Offerte per il progetto Jedi sono state presentate anche da Ibm, Microsoft e Oracle, che  hanno fatto lobby per convincere il dipartimento della Difesa (senza successo) a scegliere più provider (Oracle ha anche presentato protesta formale presso il Government Accountability Office, o GAO, sostenendo che la procedura di gara non è corretta in quanto non sufficientemente competitiva).

Google aveva presentato una sua offerta ma il pressing dei dipendenti ha convinto il management a fare un passo indietro. Anche i dirigenti di Microsoft sono stati criticati internamente per i legami con il Pentagono, tanto che, secondo alcuni analisti, il colosso del software potrebbe decidere di ritirarsi come fatto da Google.

Le polemiche interne potrebbe però finire col condizionare anche l’atteggiamento di Jeff Bezos: nemmeno i dipendenti di Amazon apprezzano i legami sempre più stretti tra la loro azienda e l’amministrazione Usa. Medium riporta che circa 450 dipendenti hanno inviato una lettera a Bezos chiedendogli di smettere di vendere alle forze dell’ordine il software per il riconoscimento facciale Rekognition, un sistema low cost offerto dalla divisione cloud Amazon Web Services e pubblicizzato come strumento che aiuta nelle indagini criminali. L’American Civil Liberties Union e altre decine di organizzazioni per i diritti civili hanno già chiesto uno stop dell’offerta del servizio Rekognition affermando che apre “a utilizzi scorretti, penalizzando in particolare le comunità di immigrati e afroamericani”.

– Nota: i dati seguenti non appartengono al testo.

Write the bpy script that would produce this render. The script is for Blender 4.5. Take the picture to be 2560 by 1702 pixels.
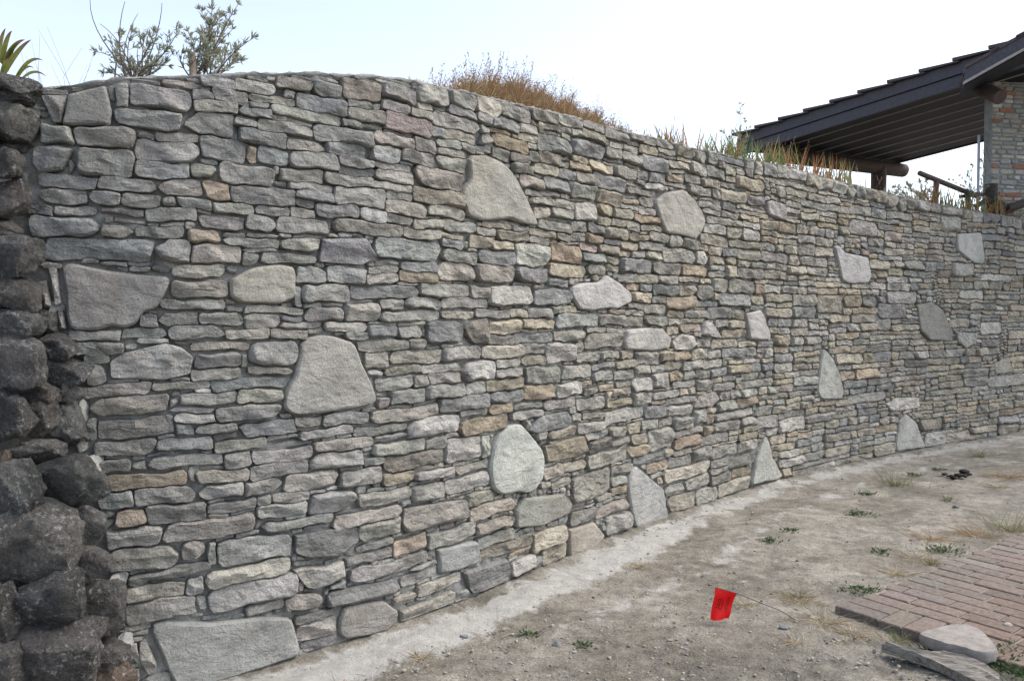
import bpy, bmesh, math, random
import numpy as np
from mathutils import Vector, Matrix
# ------------------------------------------------------------------ camera, sky, sun, exposure
scene = bpy.context.scene
for o in list(bpy.data.objects):
    bpy.data.objects.remove(o, do_unlink=True)
COL = scene.collection
FPX, W0, H0 = 1944.0, 2560.0, 1702.0          # the lens: 18 mm on a small sensor
CAM_H, HORIZON = 1.6, 790.0
PITCH = math.atan((H0 / 2 - HORIZON) / FPX)
cam_data = bpy.data.cameras.new('camera')
cam_data.sensor_width = 36.0
cam_data.lens = 36.0 * FPX / W0
cam_data.clip_start, cam_data.clip_end = 0.05, 3000.0
cam = bpy.data.objects.new('camera', cam_data)
cam.location = (0, 0, CAM_H)
cam.rotation_euler = (math.pi / 2 - PITCH, 0, 0)
COL.objects.link(cam)
scene.camera = cam

SUN_ELEV, SUN_AZ = math.radians(50), math.radians(82)   # azimuth to the right of the view direction (+Y)
world = bpy.data.worlds.new('World')
scene.world = world
world.use_nodes = True
wn, wl = world.node_tree.nodes, world.node_tree.links
wn.clear()
w_out = wn.new('ShaderNodeOutputWorld')
w_bg = wn.new('ShaderNodeBackground')
w_sky = wn.new('ShaderNodeTexSky')
w_sky.sky_type = 'NISHITA'
w_sky.sun_disc = False
w_sky.sun_elevation = SUN_ELEV
w_sky.sun_rotation = SUN_AZ
w_sky.air_density = 1.0
w_sky.dust_density = 2.2
w_sky.ozone_density = 2.0
w_hsv = wn.new('ShaderNodeHueSaturation')
w_hsv.inputs['Saturation'].default_value = 0.62
wl.new(w_sky.outputs[0], w_hsv.inputs['Color'])
wl.new(w_hsv.outputs[0], w_bg.inputs['Color'])
w_bg.inputs['Strength'].default_value = 0.15
wl.new(w_bg.outputs[0], w_out.inputs['Surface'])
sun_data = bpy.data.lights.new('sun', 'SUN')
sun_data.energy = 1.5
sun_data.angle = math.radians(40)
sun_data.color = (1.0, 0.92, 0.79)
sun = bpy.data.objects.new('sun', sun_data)
sd = Vector((math.sin(SUN_AZ) * math.cos(SUN_ELEV), math.cos(SUN_AZ) * math.cos(SUN_ELEV), math.sin(SUN_ELEV)))
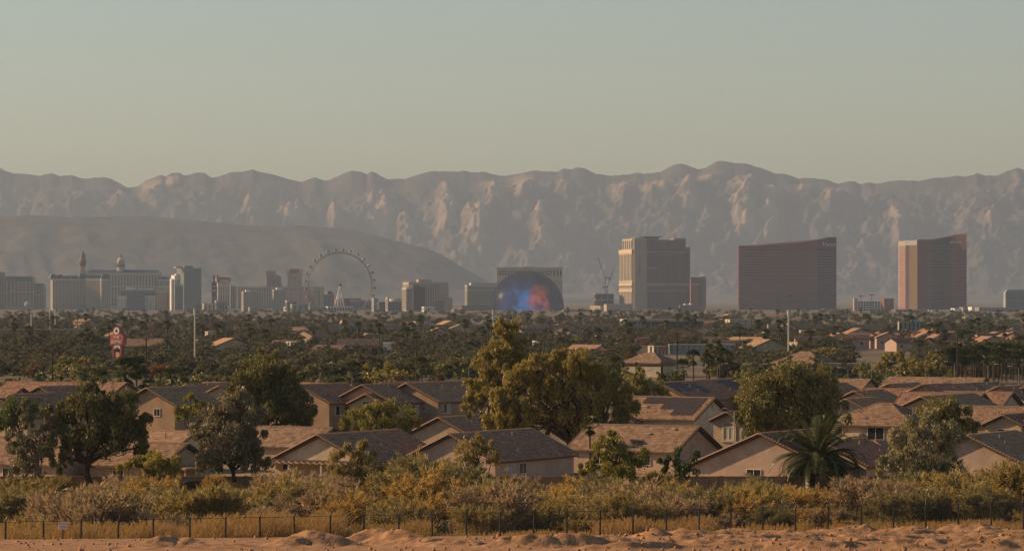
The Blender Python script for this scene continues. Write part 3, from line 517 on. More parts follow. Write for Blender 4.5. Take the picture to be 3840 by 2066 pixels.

Il segretario alla difesa Usa, l’ex generale James Mattis, corteggia i colossi hitech nazionali per avere tecnologie e servizi che aiutino il Pentagono a perseguire una delle priorità dell’era Trump: mettere l’intelligenza artificiale al centro delle nuove strategie belliche. La Difesa Usa sta anche creando un Joint Artificial Intelligence Center, un progetto avviato a giugno che prenderà forma definitiva nel 2019, assorbendo tra l’altro il progetto Maven sull’AI. Compito del centro è accelerare l’impiego dell’AI in ambito militare; userà inoltre le stesse tecnologie cloud del progetto Jedi, che unifica strumenti, accesso ai dati e servizi per l’intero dipartimento della Difesa Usa.